Tuesday, October 23, 2012

Don't Diss a Decade!

(as seen on Lady Scribes today)

Whenever ‘outsiders’ ask about what period my historical romances are set in, they are always fascinated to learn that the Regency was such a short period of time. “Only 1811 to 1820? What makes such a short span of time so special?”
And I have to admit, I am tempted to respond:
What makes a ten year span of time so special? Look at it this way. I am a child of the eighties. I lived in the last great era before cell phones came on the scene, or even call waiting. I knew my parents wanted me home because the sun touched the horizon—not because I got a text.
My days were filled with CareBears, My Little Pony, and She-Ra. I traded Garbage Pail Kid cards and friendship bracelets, listened to New Kids on the Block and wore enough neon to light a skating rink. And I did—light a skating rink, that is. I rocked the side ponytail and teased my bangs to stand straight up on end.
I can, to this day, recite every word of Ice, Ice, Baby, and can pull a Hammer Time like nobody’s business. I thought my brother was the coolest person ever for wearing parachute pants—not that I would have EVER told him as much. 

I cried at ET, stared in wide-eyed wonder at The Goonies (STILL want to go down that water slide into the cavern that held the pirate ship!), and nodded sagely at the wisdom of wax on, wax off. I lived for the trips to my grandparents, where their magical cable box tuned into the glory of MTV, and the Dukes of Hazard came through with crystal clear clarity. 
I can clearly recall the moment my father brought home the Atari, then later the VCR, and greatest of all, the Nintendo. To this day, I will go into 10 year old game addict mode when I hear the Super Mario Brothers theme song.  Back then, if you had a monstrous big screen TV—and the living room space to dedicate to it—you had made it in life.
Neon, scrunchie, & a hoola hoop? I am awesome!

As a child of the eighties, I still wonder who shot JR (I was way too young to watch the show, and no one ever told me!), where’s the beef, and where the heck Waldo got off to. I do, however, know exactly what Willis was talking about, and how to walk like an Egyptian (on roller skates – how rad is that?)
So, as far as I’m concerned, it’s easy to see how a decade can be a Big Deal. A lot can happen in that short amount of time—just look at the thousands of books that have been set in that golden moment in history. When manners were king, the prince regent had a taste for decadence, and the waltz was nearly as scandalous as it was titillating.  The tensions with France gave rise to the possibility of sexy spies and deadly intrigue, and provided endless possibilities for tortured war heroes returning home. It was Britain in its heyday, with opulence like we can hardly imagine—glittering balls, gorgeous gowns, sporty conveyances, and just enough darkened alcoves to get into a bit trouble.
So what do you think—can a decade make all the difference?  Which decade do you consider ‘home’ – either in real life, or in your reading preference?
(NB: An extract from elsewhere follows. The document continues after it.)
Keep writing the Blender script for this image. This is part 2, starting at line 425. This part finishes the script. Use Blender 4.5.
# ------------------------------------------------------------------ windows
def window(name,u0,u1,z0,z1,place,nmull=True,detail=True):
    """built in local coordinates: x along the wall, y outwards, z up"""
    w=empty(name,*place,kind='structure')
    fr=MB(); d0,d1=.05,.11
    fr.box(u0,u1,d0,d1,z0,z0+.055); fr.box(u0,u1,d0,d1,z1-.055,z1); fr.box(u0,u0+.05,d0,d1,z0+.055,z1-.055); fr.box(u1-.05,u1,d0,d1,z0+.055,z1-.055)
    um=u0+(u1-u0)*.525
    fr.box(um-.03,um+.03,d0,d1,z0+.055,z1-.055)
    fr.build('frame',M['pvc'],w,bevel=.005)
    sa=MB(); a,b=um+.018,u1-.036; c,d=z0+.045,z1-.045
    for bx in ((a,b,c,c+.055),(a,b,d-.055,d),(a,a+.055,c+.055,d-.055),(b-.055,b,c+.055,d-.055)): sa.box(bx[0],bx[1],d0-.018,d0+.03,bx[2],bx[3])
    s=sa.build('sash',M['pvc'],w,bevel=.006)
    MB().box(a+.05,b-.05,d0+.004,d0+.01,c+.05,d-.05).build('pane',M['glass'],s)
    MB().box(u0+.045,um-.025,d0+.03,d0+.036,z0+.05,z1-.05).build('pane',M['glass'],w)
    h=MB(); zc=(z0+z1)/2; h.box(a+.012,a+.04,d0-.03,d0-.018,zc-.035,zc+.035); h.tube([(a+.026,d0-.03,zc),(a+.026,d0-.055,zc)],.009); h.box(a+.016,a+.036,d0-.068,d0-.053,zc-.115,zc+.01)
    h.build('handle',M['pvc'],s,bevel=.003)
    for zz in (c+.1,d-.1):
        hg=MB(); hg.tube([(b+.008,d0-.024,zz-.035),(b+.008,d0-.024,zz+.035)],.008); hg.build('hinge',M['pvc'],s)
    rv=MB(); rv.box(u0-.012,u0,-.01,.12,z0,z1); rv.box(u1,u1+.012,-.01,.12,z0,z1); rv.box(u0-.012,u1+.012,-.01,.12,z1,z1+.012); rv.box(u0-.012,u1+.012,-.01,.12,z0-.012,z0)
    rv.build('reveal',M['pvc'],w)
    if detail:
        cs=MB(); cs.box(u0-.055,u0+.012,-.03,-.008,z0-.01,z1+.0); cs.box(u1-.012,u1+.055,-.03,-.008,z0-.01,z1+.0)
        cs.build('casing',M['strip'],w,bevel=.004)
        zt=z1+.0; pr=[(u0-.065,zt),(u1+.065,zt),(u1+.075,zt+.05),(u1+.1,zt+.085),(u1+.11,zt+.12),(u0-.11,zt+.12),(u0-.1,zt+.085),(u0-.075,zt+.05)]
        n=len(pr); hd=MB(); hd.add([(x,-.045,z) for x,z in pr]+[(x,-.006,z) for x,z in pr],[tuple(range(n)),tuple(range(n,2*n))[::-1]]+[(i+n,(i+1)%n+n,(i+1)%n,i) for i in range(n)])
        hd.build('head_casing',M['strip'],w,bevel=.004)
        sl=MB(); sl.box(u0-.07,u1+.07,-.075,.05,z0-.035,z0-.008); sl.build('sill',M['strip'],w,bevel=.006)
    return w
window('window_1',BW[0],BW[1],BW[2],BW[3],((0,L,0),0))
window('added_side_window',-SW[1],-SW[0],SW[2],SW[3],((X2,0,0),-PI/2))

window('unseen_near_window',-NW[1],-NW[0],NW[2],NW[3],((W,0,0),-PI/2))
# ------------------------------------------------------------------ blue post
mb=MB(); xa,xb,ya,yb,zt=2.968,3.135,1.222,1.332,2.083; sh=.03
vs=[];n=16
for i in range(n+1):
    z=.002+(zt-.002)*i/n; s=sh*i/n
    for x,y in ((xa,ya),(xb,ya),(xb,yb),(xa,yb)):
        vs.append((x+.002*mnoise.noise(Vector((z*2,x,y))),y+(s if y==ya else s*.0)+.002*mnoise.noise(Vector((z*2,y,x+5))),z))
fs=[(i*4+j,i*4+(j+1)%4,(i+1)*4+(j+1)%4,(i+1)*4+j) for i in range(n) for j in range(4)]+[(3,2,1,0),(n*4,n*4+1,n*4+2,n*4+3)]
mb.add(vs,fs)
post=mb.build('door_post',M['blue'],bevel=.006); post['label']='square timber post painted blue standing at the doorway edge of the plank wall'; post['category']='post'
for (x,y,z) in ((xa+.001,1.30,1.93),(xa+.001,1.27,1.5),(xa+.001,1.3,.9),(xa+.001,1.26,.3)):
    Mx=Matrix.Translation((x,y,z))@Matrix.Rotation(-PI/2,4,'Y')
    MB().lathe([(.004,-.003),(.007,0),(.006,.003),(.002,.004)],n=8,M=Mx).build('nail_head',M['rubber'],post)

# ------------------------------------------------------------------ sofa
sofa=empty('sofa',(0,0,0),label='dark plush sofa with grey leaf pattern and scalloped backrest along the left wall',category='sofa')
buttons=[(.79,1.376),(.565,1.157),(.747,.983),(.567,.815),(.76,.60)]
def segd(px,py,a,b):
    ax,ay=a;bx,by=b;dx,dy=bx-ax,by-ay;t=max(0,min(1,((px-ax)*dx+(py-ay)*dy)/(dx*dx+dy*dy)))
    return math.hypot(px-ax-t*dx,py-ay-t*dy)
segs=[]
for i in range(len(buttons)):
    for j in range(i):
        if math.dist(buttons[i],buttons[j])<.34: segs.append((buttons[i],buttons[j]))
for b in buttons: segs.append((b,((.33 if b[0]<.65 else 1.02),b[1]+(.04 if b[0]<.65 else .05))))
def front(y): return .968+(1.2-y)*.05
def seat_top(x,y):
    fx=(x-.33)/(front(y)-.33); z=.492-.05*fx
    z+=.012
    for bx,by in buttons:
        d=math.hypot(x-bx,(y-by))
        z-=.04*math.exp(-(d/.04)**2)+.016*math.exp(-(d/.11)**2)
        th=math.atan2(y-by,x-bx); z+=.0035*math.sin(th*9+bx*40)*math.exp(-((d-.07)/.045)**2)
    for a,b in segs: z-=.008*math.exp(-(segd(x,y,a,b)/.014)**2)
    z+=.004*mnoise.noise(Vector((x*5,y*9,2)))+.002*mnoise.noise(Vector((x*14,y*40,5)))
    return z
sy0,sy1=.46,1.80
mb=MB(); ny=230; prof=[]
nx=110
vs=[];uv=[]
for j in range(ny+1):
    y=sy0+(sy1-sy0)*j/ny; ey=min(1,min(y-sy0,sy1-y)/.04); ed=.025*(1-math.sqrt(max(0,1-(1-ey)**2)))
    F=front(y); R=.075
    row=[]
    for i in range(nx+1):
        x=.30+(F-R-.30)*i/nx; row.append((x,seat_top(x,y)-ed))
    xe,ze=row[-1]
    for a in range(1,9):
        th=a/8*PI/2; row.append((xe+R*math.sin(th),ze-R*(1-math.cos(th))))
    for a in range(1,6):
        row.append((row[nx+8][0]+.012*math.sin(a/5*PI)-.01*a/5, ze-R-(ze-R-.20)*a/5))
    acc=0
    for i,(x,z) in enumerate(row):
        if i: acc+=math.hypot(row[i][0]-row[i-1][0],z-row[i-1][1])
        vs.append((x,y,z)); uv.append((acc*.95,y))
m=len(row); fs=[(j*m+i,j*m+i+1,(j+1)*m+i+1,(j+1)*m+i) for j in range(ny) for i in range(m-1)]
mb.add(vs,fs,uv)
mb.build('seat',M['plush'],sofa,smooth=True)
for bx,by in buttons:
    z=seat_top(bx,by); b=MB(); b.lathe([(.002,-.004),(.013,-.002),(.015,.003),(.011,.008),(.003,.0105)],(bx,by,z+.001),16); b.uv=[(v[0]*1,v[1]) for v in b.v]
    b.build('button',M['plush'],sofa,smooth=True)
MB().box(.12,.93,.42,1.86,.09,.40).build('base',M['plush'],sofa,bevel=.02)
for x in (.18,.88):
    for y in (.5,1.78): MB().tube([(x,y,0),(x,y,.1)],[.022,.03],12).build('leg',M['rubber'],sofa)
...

And on a side note, if you are a fan of the magical time that was the Regency, I hope you'll check out my Christmas novella, Miss Mistletoe, which goes on sale on election day! If you ask me, there will be no better day to escape into a fun, happy read ;)  

Finn, Viscount Edgerton, has avoided the London scene to focus solely on digging out from under the pile of debt his father left behind. A decent dowry could make things a hell of a lot easier for the estate, but he hasn’t met the right woman. And he never would have expected her to come in the form of “Miss Mistletoe”—the young woman who stole a kiss at a ball in front of the ton and caused a scandal.

On the eve of her cousin’s wedding, Cece McCrea hardly expects to run into the man who inspired her indiscretion five years ago. This time, she resolves to put aside her childish crush and avoid him altogether. Her will is tested, however, when he pursues her….


  1. As a fellow child of the 80s (who also writes regency) I can totally relate. I still remember the very first time I saw a CD player at a friend's house - I wouldn't own one of those until my late teens. The first CD song I heard was "Funky Town".

    Remember those old huge floppy disks that would take 15 minutes to load up, all for a simple arcade game? The suspense was almost part of the fun.

    It was a time of such innocence - playing in the street all day and forming clubs in treehouses - and yet so many exciting changes. I agree, ten years can contain so much.

  2. Glad to bring back good memories! And you know, I don't care how sophisticated video games get - there will never be a game better than Oregon Trail!!